The lawyers also tried to prevent a woman advocate, Deepika Singh Rajawat, to appear for the victim’s family. Within days of her decision to take up the case of the Bakkarwal girl, she began getting threats to stay away. To put it in her own words: “The president of the Jammu High Court Bar Association mistreated me. He used un-parlia-mentary language, and threatened me not to appear in cases during a strike by the lawyers.” In fact, members of the Jammu High Court Bar Association stayed away from courts for 12 days in support of their various demands, including that of handing over the rape and murder case of the Bakkarwal girl to the CBI.

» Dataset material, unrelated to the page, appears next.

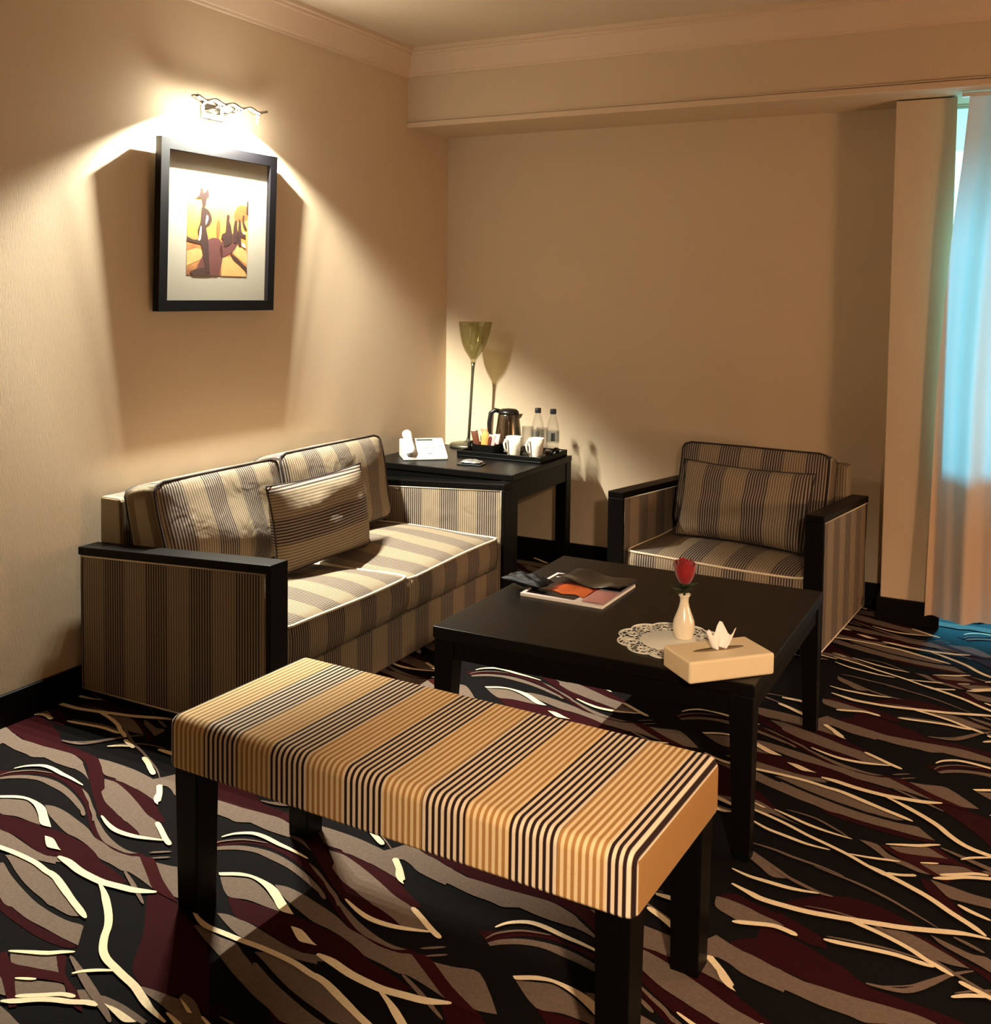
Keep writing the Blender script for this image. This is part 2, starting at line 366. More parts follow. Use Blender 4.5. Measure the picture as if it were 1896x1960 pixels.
("r","T",[(0.351,0.597),(0.393,0.579),(0.434,0.561),(0.478,0.542),(0.521,0.524),(0.557,0.508),(0.586,0.493)],0.02,1),
("r","T",[(0.09,0.16),(0.165,0.17),(0.254,0.156),(0.331,0.118),(0.396,0.076),(0.471,0.033),(0.543,0.001),(0.609,-0.032),(0.67,-0.064),(0.72,-0.101)],0.01,1),
("r","T",[(0.155,0.064),(0.22,0.075),(0.288,0.083),(0.384,0.078)],0.008,1),
("r","T",[(0.29,1.333),(0.338,1.36),(0.37,1.396),(0.412,1.448)],0.006,1),
("r","T",[(0.423,-0.007),(0.471,0.028),(0.522,0.048),(0.588,0.053)],0.009,1),
("r","T",[(0.188,0.977),(0.235,1.009)],0.009,1),
("r","T",[(0.212,0.961),(0.252,0.988)],0.008,1),
("r","T",[(-0.018,0.295),(0.025,0.266),(0.062,0.249),(0.11,0.232),(0.142,0.231)],0.014,1),
("r","T",[(0.076,0.346),(0.128,0.333),(0.179,0.32),(0.229,0.301),(0.278,0.277),(0.326,0.248),(0.375,0.218)],0.01,1),
("r","T",[(0.257,1.325),(0.289,1.328),(0.328,1.337),(0.353,1.358),(0.383,1.399),(0.412,1.44),(0.455,1.478)],0.018,1),
("r","T",[(0.408,0.199),(0.437,0.187),(0.473,0.169)],0.012,1),
("r","T",[(0.655,1.088),(0.685,1.068),(0.723,1.044),(0.747,1.019)],0.012,1),
("r","T",[(0.668,1.052),(0.685,1.039),(0.703,1.027)],0.012,1),
("r","C",[(0.297,1.122),(0.315,1.151),(0.353,1.175),(0.394,1.177),(0.448,1.167),(0.499,1.16),(0.56,1.147)],0.016,1),
("p","C",[(0.407,0.992),(0.448,1.015),(0.484,1.022),(0.534,1.018),(0.576,1.006),(0.623,0.977),(0.677,0.943),(0.64,0.94),(0.59,0.972),(0.539,1.0),(0.492,1.012),(0.454,1.002),(0.418,0.984)],0,0),
("p","C",[(0.699,0.905),(0.729,0.906),(0.777,0.883),(0.794,0.877),(0.776,0.874),(0.747,0.872)],0,0),
("r","C",[(0.003,0.854),(0.047,0.848),(0.103,0.834),(0.152,0.828),(0.192,0.826),(0.241,0.832),(0.288,0.839),(0.336,0.858)],0.022,0),
("r","C",[(0.187,0.82),(0.225,0.799),(0.266,0.771),(0.307,0.74),(0.339,0.71),(0.366,0.675),(0.397,0.644),(0.427,0.626),(0.465,0.614),(0.503,0.603),(0.547,0.591),(0.586,0.574),(0.628,0.557),(0.681,0.543)],0.019,0),
("r","C",[(0.402,0.557),(0.416,0.573),(0.444,0.592),(0.478,0.609)],0.011,1),
("r","C",[(0.458,0.848),(0.498,0.826),(0.535,0.814),(0.58,0.813),(0.634,0.812),(0.689,0.813),(0.739,0.811),(0.79,0.806),(0.837,0.795),(0.879,0.787),(0.92,0.77),(0.964,0.752),(1.0,0.739),(1.024,0.731)],0.016,0),
("r","C",[(0.039,0.799),(0.09,0.782),(0.138,0.762),(0.185,0.741),(0.226,0.725),(0.273,0.706)],0.017,0),
("r","C",[(0.222,0.544),(0.261,0.561),(0.302,0.579),(0.326,0.596),(0.35,0.61)],0.015,1),
("r","C",[(0.311,0.491),(0.336,0.502),(0.353,0.51)],0.009,1),
("r","C",[(0.346,0.431),(0.375,0.446),(0.409,0.47),(0.44,0.485),(0.472,0.496),(0.504,0.511),(0.527,0.513)],0.016,0),
("p","C",[(0.533,0.524),(0.565,0.526),(0.6,0.522),(0.631,0.517),(0.609,0.505),(0.569,0.514)],0,0),
("p","C",[(0.655,0.608),(0.68,0.6),(0.709,0.587),(0.698,0.584)],0,0),
("r","C",[(0.749,1.255),(0.788,1.217),(0.821,1.177)],0.018,0),
("r","C",[(-0.064,1.05),(-0.012,1.026),(0.035,1.013),(0.09,1.014),(0.138,1.025),(0.179,1.038)],0.017,1),
("r","C",[(0.092,1.097),(0.132,1.073),(0.175,1.046),(0.21,1.028)],0.016,0),
("r","C",[(-0.086,0.168),(-0.041,0.15),(-0.005,0.137),(0.053,0.135),(0.102,0.137),(0.15,0.145),(0.191,0.153),(0.246,0.166),(0.304,0.179),(0.374,0.203),(0.429,0.222),(0.482,0.228)],0.021,0),
("r","C",[(0.192,0.148),(0.229,0.141),(0.281,0.124),(0.326,0.104),(0.361,0.081),(0.39,0.066),(0.418,0.05)],0.015,0),
("r","C",[(-0.045,0.015),(-0.002,0.03),(0.041,0.044),(0.072,0.041),(0.098,0.033)],0.017,0),
("r","C",[(0.152,0.048),(0.19,0.052),(0.246,0.061),(0.302,0.067),(0.344,0.064),(0.379,0.062)],0.016,0),
("r","C",[(0.198,0.413),(0.239,0.394),(0.299,0.363),(0.348,0.334),(0.396,0.295),(0.441,0.263),(0.473,0.235)],0.018,0),
("r","C",[(0.242,0.399),(0.273,0.406),(0.309,0.424)],0.012,0),
("r","C",[(0.429,0.037),(0.451,0.027),(0.474,0.018),(0.5,0.006)],0.015,0),
("r","C",[(0.418,1.362),(0.452,1.386),(0.491,1.402)],0.014,1),
("r","C",[(0.36,0.454),(0.399,0.478),(0.438,0.503),(0.468,0.51)],0.013,0),
("r","C",[(0.408,0.338),(0.438,0.321),(0.481,0.305)],0.015,1),
("r","C",[(-0.103,0.234),(-0.058,0.22),(-0.014,0.217),(0.036,0.215),(0.074,0.219),(0.111,0.227)],0.016,1),
("p","C",[(0.767,1.241),(0.783,1.224),(0.805,1.197),(0.833,1.167),(0.813,1.174),(0.791,1.194)],0,0),
("p","C",[(0.573,0.041),(0.6,0.044),(0.643,0.043),(0.656,0.024),(0.62,0.026),(0.576,0.031)],0,0),
("r","C",[(0.574,1.362),(0.614,1.341),(0.652,1.316),(0.689,1.293)],0.018,0),
("r","C",[(-0.077,0.589),(-0.032,0.571),(0.02,0.549),(0.076,0.535),(0.141,0.527)],0.013,1),
("r","C",[(-0.145,0.564),(-0.09,0.547),(-0.029,0.522),(0.035,0.489),(0.088,0.467),(0.144,0.441),(0.191,0.413),(0.24,0.384)],0.013,0),
("r","C",[(0.677,0.507),(0.735,0.473),(0.793,0.457),(0.852,0.443),(0.907,0.443)],0.014,1),
("r","T",[(-0.047,0.606),(0.03,0.596),(0.09,0.563),(0.129,0.536)],0.009,1),
("r","C",[(0.14,0.446),(0.192,0.453),(0.24,0.465),(0.266,0.471)],0.011,1),
("r","T",[(-0.088,0.382),(-0.033,0.377),(0.022,0.363),(0.092,0.351),(0.151,0.334)],0.011,1),
("p","G",[(0.712,0.358),(0.75,0.333),(0.803,0.297),(0.846,0.266),(0.803,0.249),(0.762,0.282),(0.722,0.318)],0,0),
("p","G",[(0.156,0.539),(0.201,0.537),(0.236,0.499),(0.274,0.483),(0.304,0.475),(0.348,0.45),(0.316,0.446),(0.273,0.461),(0.236,0.47),(0.199,0.505)],0,0),
("p","G",[(0.65,0.625),(0.686,0.618),(0.735,0.587),(0.771,0.559),(0.82,0.536),(0.781,0.548),(0.733,0.564),(0.691,0.58),(0.657,0.593)],0,0)]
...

Very recently, the Supreme Court reportedly took suo motu cognisance of alleged efforts made by local lawyers to obstruct the filing of a chargesheet in the rape and murder case of the Bakkarwal girl, and sought responses from the Bar Council of India, the State Bar Council, the High Court Bar Association in Jammu, the Kathua District Bar Association and the State Government by April 24.

What happened to the family of the victim girl? They left the village Rasana quietly a few days ago along with some other members of the Bakkarwal community. The predicament and pathos of the community are evident in the narrative of Amjad Ali, who left the village with the girl’s family: “The pressure was unbearable. We were getting threats, told that our cattle and houses would be burned down. How can we fight? What are we left with if our goats are killed? We are Bakkarwals. This is our livelihood. If they die, we die. We have already lost a child that was so dear to us.”

We do not know the language to address the pathos of the girl’s parents and the Bakkarwal community.